#### Task:
Would you quote the material below in full and unchanged?

— Begin —

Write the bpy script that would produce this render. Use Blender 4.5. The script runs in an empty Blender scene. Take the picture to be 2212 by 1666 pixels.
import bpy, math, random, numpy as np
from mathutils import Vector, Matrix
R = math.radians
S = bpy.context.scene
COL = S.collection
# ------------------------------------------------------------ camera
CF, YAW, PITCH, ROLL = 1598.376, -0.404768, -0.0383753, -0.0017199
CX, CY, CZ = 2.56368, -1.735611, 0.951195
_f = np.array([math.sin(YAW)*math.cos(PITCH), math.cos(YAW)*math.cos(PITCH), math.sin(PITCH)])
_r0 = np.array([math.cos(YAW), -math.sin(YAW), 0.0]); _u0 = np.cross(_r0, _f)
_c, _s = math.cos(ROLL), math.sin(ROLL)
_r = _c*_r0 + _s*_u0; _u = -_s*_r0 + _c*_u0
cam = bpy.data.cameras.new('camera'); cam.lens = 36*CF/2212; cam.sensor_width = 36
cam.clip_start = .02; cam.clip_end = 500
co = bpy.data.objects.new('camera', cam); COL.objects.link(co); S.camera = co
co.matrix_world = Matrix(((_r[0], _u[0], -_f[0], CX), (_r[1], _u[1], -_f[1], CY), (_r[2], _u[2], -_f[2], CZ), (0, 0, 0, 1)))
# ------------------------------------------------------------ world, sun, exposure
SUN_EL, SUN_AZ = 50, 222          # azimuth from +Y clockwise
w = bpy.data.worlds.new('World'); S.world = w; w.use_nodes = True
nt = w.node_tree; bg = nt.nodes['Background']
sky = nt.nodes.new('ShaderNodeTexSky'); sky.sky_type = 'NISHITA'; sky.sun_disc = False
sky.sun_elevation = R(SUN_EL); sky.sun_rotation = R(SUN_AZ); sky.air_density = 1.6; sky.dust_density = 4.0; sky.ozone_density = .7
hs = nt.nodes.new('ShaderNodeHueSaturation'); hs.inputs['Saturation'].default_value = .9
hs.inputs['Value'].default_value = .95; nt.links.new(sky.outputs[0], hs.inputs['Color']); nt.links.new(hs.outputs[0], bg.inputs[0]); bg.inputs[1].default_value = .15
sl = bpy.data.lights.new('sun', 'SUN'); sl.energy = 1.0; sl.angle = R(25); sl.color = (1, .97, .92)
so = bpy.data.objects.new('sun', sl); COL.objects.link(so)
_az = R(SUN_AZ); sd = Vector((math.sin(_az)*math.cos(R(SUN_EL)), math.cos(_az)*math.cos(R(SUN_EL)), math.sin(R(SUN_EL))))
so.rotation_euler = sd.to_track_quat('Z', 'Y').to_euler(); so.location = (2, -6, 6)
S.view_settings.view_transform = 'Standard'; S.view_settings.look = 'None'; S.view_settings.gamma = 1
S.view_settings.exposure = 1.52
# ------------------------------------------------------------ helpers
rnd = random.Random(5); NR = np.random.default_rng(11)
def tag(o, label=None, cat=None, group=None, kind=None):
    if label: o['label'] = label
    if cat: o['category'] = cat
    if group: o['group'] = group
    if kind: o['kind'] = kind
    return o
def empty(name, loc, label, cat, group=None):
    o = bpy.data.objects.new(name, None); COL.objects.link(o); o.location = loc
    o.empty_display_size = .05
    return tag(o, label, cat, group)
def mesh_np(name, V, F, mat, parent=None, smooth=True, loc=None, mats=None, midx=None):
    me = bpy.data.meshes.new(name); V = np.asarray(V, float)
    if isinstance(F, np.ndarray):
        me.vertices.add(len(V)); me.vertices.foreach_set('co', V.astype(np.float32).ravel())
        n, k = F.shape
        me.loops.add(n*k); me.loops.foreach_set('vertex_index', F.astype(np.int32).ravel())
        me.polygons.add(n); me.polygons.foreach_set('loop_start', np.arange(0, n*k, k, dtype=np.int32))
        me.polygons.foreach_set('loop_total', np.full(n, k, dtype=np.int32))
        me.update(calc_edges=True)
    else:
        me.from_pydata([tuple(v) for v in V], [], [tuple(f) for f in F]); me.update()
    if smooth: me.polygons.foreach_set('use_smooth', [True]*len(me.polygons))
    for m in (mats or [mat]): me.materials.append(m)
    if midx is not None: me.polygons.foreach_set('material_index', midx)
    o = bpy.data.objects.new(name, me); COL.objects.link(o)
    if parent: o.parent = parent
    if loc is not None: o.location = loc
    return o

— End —

#### Response to this task:
Write the bpy script that would produce this render. Use Blender 4.5. The script runs in an empty Blender scene. Take the picture to be 2212 by 1666 pixels.
import bpy, math, random, numpy as np
from mathutils import Vector, Matrix
R = math.radians
S = bpy.context.scene
COL = S.collection
# ------------------------------------------------------------ camera
CF, YAW, PITCH, ROLL = 1598.376, -0.404768, -0.0383753, -0.0017199
CX, CY, CZ = 2.56368, -1.735611, 0.951195
_f = np.array([math.sin(YAW)*math.cos(PITCH), math.cos(YAW)*math.cos(PITCH), math.sin(PITCH)])
_r0 = np.array([math.cos(YAW), -math.sin(YAW), 0.0]); _u0 = np.cross(_r0, _f)
_c, _s = math.cos(ROLL), math.sin(ROLL)
_r = _c*_r0 + _s*_u0; _u = -_s*_r0 + _c*_u0
cam = bpy.data.cameras.new('camera'); cam.lens = 36*CF/2212; cam.sensor_width = 36
cam.clip_start = .02; cam.clip_end = 500
co = bpy.data.objects.new('camera', cam); COL.objects.link(co); S.camera = co
co.matrix_world = Matrix(((_r[0], _u[0], -_f[0], CX), (_r[1], _u[1], -_f[1], CY), (_r[2], _u[2], -_f[2], CZ), (0, 0, 0, 1)))
# ------------------------------------------------------------ world, sun, exposure
SUN_EL, SUN_AZ = 50, 222          # azimuth from +Y clockwise
w = bpy.data.worlds.new('World'); S.world = w; w.use_nodes = True
nt = w.node_tree; bg = nt.nodes['Background']
sky = nt.nodes.new('ShaderNodeTexSky'); sky.sky_type = 'NISHITA'; sky.sun_disc = False
sky.sun_elevation = R(SUN_EL); sky.sun_rotation = R(SUN_AZ); sky.air_density = 1.6; sky.dust_density = 4.0; sky.ozone_density = .7
hs = nt.nodes.new('ShaderNodeHueSaturation'); hs.inputs['Saturation'].default_value = .9
hs.inputs['Value'].default_value = .95; nt.links.new(sky.outputs[0], hs.inputs['Color']); nt.links.new(hs.outputs[0], bg.inputs[0]); bg.inputs[1].default_value = .15
sl = bpy.data.lights.new('sun', 'SUN'); sl.energy = 1.0; sl.angle = R(25); sl.color = (1, .97, .92)
so = bpy.data.objects.new('sun', sl); COL.objects.link(so)
_az = R(SUN_AZ); sd = Vector((math.sin(_az)*math.cos(R(SUN_EL)), math.cos(_az)*math.cos(R(SUN_EL)), math.sin(R(SUN_EL))))
so.rotation_euler = sd.to_track_quat('Z', 'Y').to_euler(); so.location = (2, -6, 6)
S.view_settings.view_transform = 'Standard'; S.view_settings.look = 'None'; S.view_settings.gamma = 1
S.view_settings.exposure = 1.52
# ------------------------------------------------------------ helpers
rnd = random.Random(5); NR = np.random.default_rng(11)
def tag(o, label=None, cat=None, group=None, kind=None):
    if label: o['label'] = label
    if cat: o['category'] = cat
    if group: o['group'] = group
    if kind: o['kind'] = kind
    return o
def empty(name, loc, label, cat, group=None):
    o = bpy.data.objects.new(name, None); COL.objects.link(o); o.location = loc
    o.empty_display_size = .05
    return tag(o, label, cat, group)
def mesh_np(name, V, F, mat, parent=None, smooth=True, loc=None, mats=None, midx=None):
    me = bpy.data.meshes.new(name); V = np.asarray(V, float)
    if isinstance(F, np.ndarray):
        me.vertices.add(len(V)); me.vertices.foreach_set('co', V.astype(np.float32).ravel())
        n, k = F.shape
        me.loops.add(n*k); me.loops.foreach_set('vertex_index', F.astype(np.int32).ravel())
        me.polygons.add(n); me.polygons.foreach_set('loop_start', np.arange(0, n*k, k, dtype=np.int32))
        me.polygons.foreach_set('loop_total', np.full(n, k, dtype=np.int32))
        me.update(calc_edges=True)
    else:
        me.from_pydata([tuple(v) for v in V], [], [tuple(f) for f in F]); me.update()
    if smooth: me.polygons.foreach_set('use_smooth', [True]*len(me.polygons))
    for m in (mats or [mat]): me.materials.append(m)
    if midx is not None: me.polygons.foreach_set('material_index', midx)
    o = bpy.data.objects.new(name, me); COL.objects.link(o)
    if parent: o.parent = parent
    if loc is not None: o.location = loc
    return o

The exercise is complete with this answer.